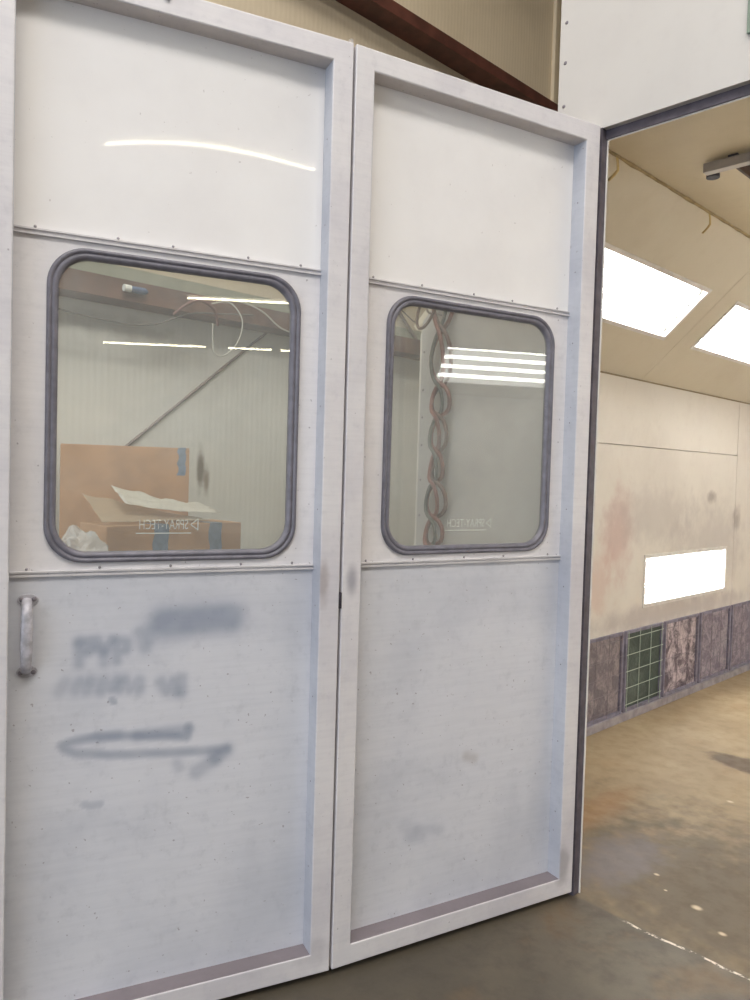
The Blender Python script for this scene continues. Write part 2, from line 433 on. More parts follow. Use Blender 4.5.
SHY, SHS = -.13, -.215
LY0, LLEN, LPITCH = .70, 1.38, 1.79      # sloped lights along the booth
S0, S1 = .325, .700                      # their span up the slope
HL = math.hypot(XC - XS, ZC - ZH)
HD = Vector((XC - XS, 0, ZC - ZH)).normalized()
HN = Vector((HD.z, 0, -HD.x))            # towards the booth inside
g = .0025
for side in (0, 1):
    mb = MB()
    t = .04
    bx = [(.16, 2.43, .0, 1.826), (2.43, 3.81, .0, .742), (2.43, 3.81, 1.082, 1.826), (3.81, 3.96, .0, 1.826), (.16, 3.96, 1.831, ZH),
          (3.965, YE, .0, ZH)]
    for y0, y1, z0, z1 in bx:
        if side == 0: mb.box(XS - t, XS, y0, y1, z0, z1)
        else: mb.box(mirx(XS), mirx(XS) + t, y0, y1, z0, z1)
    # backing behind the joints
    if side == 0: mb.box(XS - t - .01, XS - t, .16, 2.42, 0, ZH).box(XS - t - .01, XS - t, 3.82, YE, 0, ZH).box(XS - t - .01, XS - t, 2.42, 3.82, 1.2, ZH)
    else: mb.box(mirx(XS) + t, mirx(XS) + t + .01, .16, 2.42, 0, ZH).box(mirx(XS) + t, mirx(XS) + t + .01, 3.82, YE, 0, ZH).box(mirx(XS) + t, mirx(XS) + t + .01, 2.42, 3.82, 1.2, ZH)
    mb.build('wall_booth_left' if side == 0 else 'wall_booth_right', M_int, kind='structure')
    # sloped panels: local x = Y, y = up the slope, z = outward
    if side == 0: M = Matrix(((0, HD.x, -HN.x, XS), (1, 0, 0, 0), (0, HD.z, -HN.z, ZH), (0, 0, 0, 1)))
    else: M = Matrix(((0, -HD.x, HN.x, mirx(XS)), (1, 0, 0, 0), (0, HD.z, -HN.z, ZH), (0, 0, 0, 1)))
    mb = MB(); edges = [.08, .46 + .05] + [LY0 + LPITCH * k - .205 for k in (1, 2, 3)] + [YE]
    segs = []
    ys = [LY0 + SHY * side + LPITCH * k for k in range(4)]
    s0, s1 = S0 + SHS * side, S1 + SHS * side
    bounds = [.08] + [y - .205 for y in ys[1:]] + [YE]
    for i in range(4):
        a, b = bounds[i], bounds[i + 1] - .004
        y0 = ys[i]; y1 = y0 + (LLEN if i < 3 else 1.0)
        mb.box(a, y0, 0, HL, 0, .03, M).box(y1, b, 0, HL, 0, .03, M).box(y0, y1, 0, s0, 0, .03, M).box(y0, y1, s1, HL, 0, .03, M)
    mb.build('ceiling_slope_left' if side == 0 else 'ceiling_slope_right', M_hip, kind='structure')
    # dark joint moulding where slope meets wall
    mb = MB()
    x = XS + .004 if side == 0 else mirx(XS) - .004
    mb.box(min(x, x - .012), max(x, x - .012), .16, YE, ZH - .012, ZH - .002).build('trim_2', simple('joint_moulding', lin(150, 136, 108), .7), kind='structure')
MB().box(XS - .05, mirx(XS) + .05, YE, YE + .05, 0, 3.05).build('wall_booth_back', M_int, kind='structure')
# flat ceiling with the intake opening
OX0, OX1, OY0, OY1 = .125, 2.21, .90, 6.6
mb = MB()
for a in ((XC, OX0, .075, YE), (OX1, mirx(XC), .075, YE), (OX0, OX1, .075, OY0), (OX0, OX1, OY1, YE)):
    mb.box(a[0], a[1], a[2], a[3], ZC, ZC + .04)
mb.build('ceiling', M_ceil, kind='structure')
t = empty('ceiling_filter', (OX0, OY0, ZC), label='tan intake filter recessed in the booth ceiling inside a dark edge', cat='filter')
w, l = OX1 - OX0, OY1 - OY0
ringM(MB(), 0, w, 0, l, .012, 0, .13, XY).build('recess_frame', simple('recess_brown', lin(70, 52, 44), .6), t)
MB().box(.012, w - .012, .012, l - .012, .09, .12).build('filter_media', M_tan, t)
t = empty('ceiling_rail', (.055, .765, ZC - .052), label='grey steel rail with dark round knob under the booth ceiling', cat='rail')
MB().box(0, 2.2, 0, .045, 0, .034).box(0, 2.2, -.002, .047, .034, .039).build('bar', M_bar, t, .004)
for q in (.1, 1.6): MB().box(q, q + .04, .01, .035, .039, .052).build('hanger', M_dark, t)
kb = MB().tube([(.012, .078, .026), (.012, .078, -.002)], .028, 14)
kb.tube([(.012, .078, .022), (.012, .04, .022)], .008, 8); kb.build('knob', M_dark, t, .003)

# jamb lining of the opening
mb = MB()
mb.box(-.03, .001, YF - .004, .054, 0, 2.905).box(2.335, 2.344, YF + .004, .054, 0, 2.905)
mb.box(.001, 2.335, .046, .054, 2.872, 2.905)
mb.build('trim_3', M_jamb, kind='structure')
mb = MB()
mb.box(-.004, .005, .0545, .060, .0, 2.872).box(2.33, 2.344, .0545, .060, .0, 2.872).box(-.004, 2.344, .0545, .060, 2.868, 2.875)
mb.build('trim_4', M_lip, kind='structure')

# grille high on the front wall
t = empty('wall_grille', (.512, YF, 3.052), label='small green louvred grille high on the white booth front', cat='vent')
ring(MB(), 0, .3, 0, .4, .012, -.012, 0).build('frame', M_grille, t)
for k in range(22):
    z = .016 + k * .017
    MB().add([(.012, -.010, z), (.288, -.010, z), (.288, -.002, z + .008), (.012, -.002, z + .008), (.012, -.009, z - .002), (.288, -.009, z - .002), (.288, -.001, z + .006), (.012, -.001, z + .006)],
           [(0, 1, 2, 3), (7, 6, 5, 4), (0, 4, 5, 1), (1, 5, 6, 2), (2, 6, 7, 3), (3, 7, 4, 0)]).build('louvre', M_grille, t)
MB().box(.012, .288, -.001, 0, .012, .388).build('backing', M_ink, t)

# ------------------------------------------------------------------ light fixtures
def fixture(M, label, W, Hh, group):
    # local: x along, y up, z outward (behind the panel)
    r = empty('light_fixture', mat=M, label=label, cat='light', group=group)
    d = .085
    mb = ringM(MB(), 0, W, 0, Hh, .008, 0, d, XY); mb.build('housing', M_reflector, r)
    MB().box(0, W, 0, Hh, d, d + .01).build('back_panel', M_reflector, r)
    ringM(MB(), -.012, W + .012, -.012, Hh + .012, .024, -.006, -.001, XY).build('lens_frame', M_lip, r)
    MB().box(.01, W - .01, .01, Hh - .01, .004, .007).build('lens', M_lens, r)
    for k in range(4):
        y = Hh * (k + .5) / 4
        tb = MB().tube([(.03, y, .042), (W - .03, y, .042)], .0145, 10, True).build('tube', M_tube, r)
        MB().tube([(.0085, y, .042), (.0298, y, .042)], .015, 10).build('end_cap', M_cap, tb)
        MB().tube([(W - .0298, y, .042), (W - .0085, y, .042)], .015, 10).build('end_cap', M_cap, tb)
    return r
ML = Matrix(((0, HD.x, -HN.x, XS), (1, 0, 0, 0), (0, HD.z, -HN.z, ZH), (0, 0, 0, 1)))
MR = Matrix(((0, -HD.x, HN.x, mirx(XS)), (1, 0, 0, 0), (0, HD.z, -HN.z, ZH), (0, 0, 0, 1)))
names = ['large glowing light panel in the sloped booth ceiling nearest the door jamb', 'glowing light panel in the sloped booth ceiling cut by the right edge of the photo',
         'light panel in the left slope, third from the entrance', 'light panel in the left slope, deepest in the booth']
for k in range(4):
    fixture(ML @ Matrix.Translation((LY0 + LPITCH * k, S0, 0)), names[k], LLEN if k < 3 else 1.0, S1 - S0, 'sloped ceiling lights on the left')
for k in range(4):
    fixture(MR @ Matrix.Translation((LY0 + SHY + LPITCH * k, S0 + SHS, 0)), ['four-tube light in the right slope mirrored in the right door window', 'second four-tube light in the right slope, out of the photo', 'third four-tube light in the right slope', 'deepest four-tube light in the right slope'][k], LLEN if k < 3 else 1.0, S1 - S0, 'sloped ceiling lights on the right')
MW = Matrix(((0, 0, -1, XS), (1, 0, 0, 2.43), (0, 1, 0, .742), (0, 0, 0, 1)))
fixture(MW, 'bright white rectangular light low on the booth side wall above the filters', 1.38, .34, 'low wall lights')
MW = Matrix(((0, 0, 1, mirx(XS)), (1, 0, 0, 2.43), (0, 1, 0, .742), (0, 0, 0, 1)))
fixture(MW, 'low wall light on the unseen right booth wall', 1.38, .34, 'low wall lights')

# ------------------------------------------------------------------ exhaust filters
def fil(y0, y1, mat, wire, label, nx=3, nz=4):
    r = empty('exhaust_filter', (XS, y0, .055), label=label, cat='filter', group='exhaust filters along the booth wall')
    w = y1 - y0; h = .545
    ringM(MB(), 0, w, 0, h, .02, .002, .02, YZ).build('frame', M_fframe, r, .002)
    # pad with a lumpy face
    n = 14; vs = []; fs = []
    for i in range(n + 1):
        for j in range(n + 1):
            y = .022 + (w - .044) * i / n; z = .02 + (h - .035) * j / n
            e = 0 if i in (0, n) or j in (0, n) else .006 + .006 * noise.noise(Vector((y * 14 + y0 * 9, z * 14, 0)))
            vs.append((.004 + e, y, z))
    for i in range(n):
        for j in range(n):
            a = i * (n + 1) + j; fs.append((a, a + 1, a + n + 2, a + n + 1))
    MB().add(vs, fs, True).build('filter_pad', mat, r)
    mb = MB()
    rr = .0028 if wire is M_wire else .0016
    for i in range(nx + 1):
        y = .03 + (w - .06) * i / nx; mb.tube([(.021, y, .004), (.021, y, h - .004)], rr, 6)
    for j in range(nz + 1):
        z = .05 + (h - .1) * j / nz; mb.tube([(.023, .01, z), (.023, w - .01, z + .006)], rr, 6)
    mb.build('wire_grid', wire, r)
    return r
FL = [(1.02, 1.57, MF[0], M_wired, 'grey exhaust filter hidden behind the door jamb'),
      (1.60, 2.15, MF[0], M_wired, 'dusty purple-grey exhaust filter beside the door jamb, left of the green one'),
      (2.18, 2.72, MF[1], M_wire, 'clean dark green exhaust filter with a white wire grid'),
      (2.75, 3.32, MF[2], M_wired, 'pinkish exhaust filter with dark mottled blotches right of the green one'),
      (3.35, 3.93, MF[3], M_wired, 'streaked purple-grey exhaust filter under the right end of the low wall light'),
      (3.96, 4.54, MF[4], M_wired, 'purple-grey exhaust filter at the right edge of the photo'),
      (4.57, 5.15, MF[4], M_wired, 'exhaust filter sixth from the jamb, out of the photo')]
for a in FL: fil(*a)
MB().box(XS, XS + .03, .16, YE, 0, .052).build('baseboard_left', M_curb, kind='structure', bevel=.004)

# ragged caulk bead where the slope meets the flat ceiling
for sgn in (0, 1):
    P = [(XC if sgn == 0 else mirx(XC), .1 + .05 * k, ZC - .004 + .004 * noise.noise(Vector((k * .7, sgn, 0)))) for k in range(int((YE - .15) / .05))]
    MB().tube(P, [.007 + .005 * noise.noise(Vector((k * .45, 5, sgn))) for k in range(len(P))], 6).build('trim_%d' % (7 + sgn), simple('caulk_bead', lin(170, 150, 112), .8, 0, .3, 20), kind='structure')
# ------------------------------------------------------------------ loose strips at the ceiling edge
t = empty('masking_tape_strip', (XC - .01, 1.55, ZC - .015), label='torn masking tape strip dangling from the ceiling edge above the lights', cat='tape')
def ribbon(mb, pts, wv, th=.0008):
    pts = [Vector(p) for p in pts]; wv = Vector(wv)
    n = len(pts); vs = []
    for p in pts: vs += [p - wv, p + wv]
    for p in pts:
        q = p + Vector((th, 0, th)); vs += [q - wv, q + wv]
    fs = []
    for i in range(n - 1):
        fs.append((2 * i, 2 * i + 1, 2 * i + 3, 2 * i + 2)); o = 2 * n
        fs.append((o + 2 * i + 2, o + 2 * i + 3, o + 2 * i + 1, o + 2 * i))
        fs.append((2 * i, 2 * i + 2, o + 2 * i + 2, o + 2 * i)); fs.append((2 * i + 3, 2 * i + 1, o + 2 * i + 1, o + 2 * i + 3))
    return mb.add(vs, fs, True)
tape1 = [(0, 0, 0), (.004, .0, -.03), (.006, .0, -.06), (.0, -.02, -.085), (-.01, -.05, -.115)]
tp = ribbon(MB(), tape1, (0, .011, 0)).build('masking_tape_strip', M_masktape, label='torn masking tape strip dangling from the ceiling edge above the second light', cat='tape', group='tape strips at the ceiling edge')
tp.location = (XC - .003, 1.42, ZC - .004)
bpy.data.objects.remove(t)
t2 = tp.copy(); COL.objects.link(t2); t2.location = (XC - .003, .47, ZC - .004); t2['label'] = 'masking tape strip dangling in the ceiling corner beside the door jamb'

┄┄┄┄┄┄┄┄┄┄

**Stated exercise**
List every line above that contains the word "from".

**Exercise result**
The Blender Python script for this scene continues. Write part 2, from line 433 on. More parts follow. Use Blender 4.5.
         'light panel in the left slope, third from the entrance', 'light panel in the left slope, deepest in the booth']
      (4.57, 5.15, MF[4], M_wired, 'exhaust filter sixth from the jamb, out of the photo')]
t = empty('masking_tape_strip', (XC - .01, 1.55, ZC - .015), label='torn masking tape strip dangling from the ceiling edge above the lights', cat='tape')
tp = ribbon(MB(), tape1, (0, .011, 0)).build('masking_tape_strip', M_masktape, label='torn masking tape strip dangling from the ceiling edge above the second light', cat='tape', group='tape strips at the ceiling edge')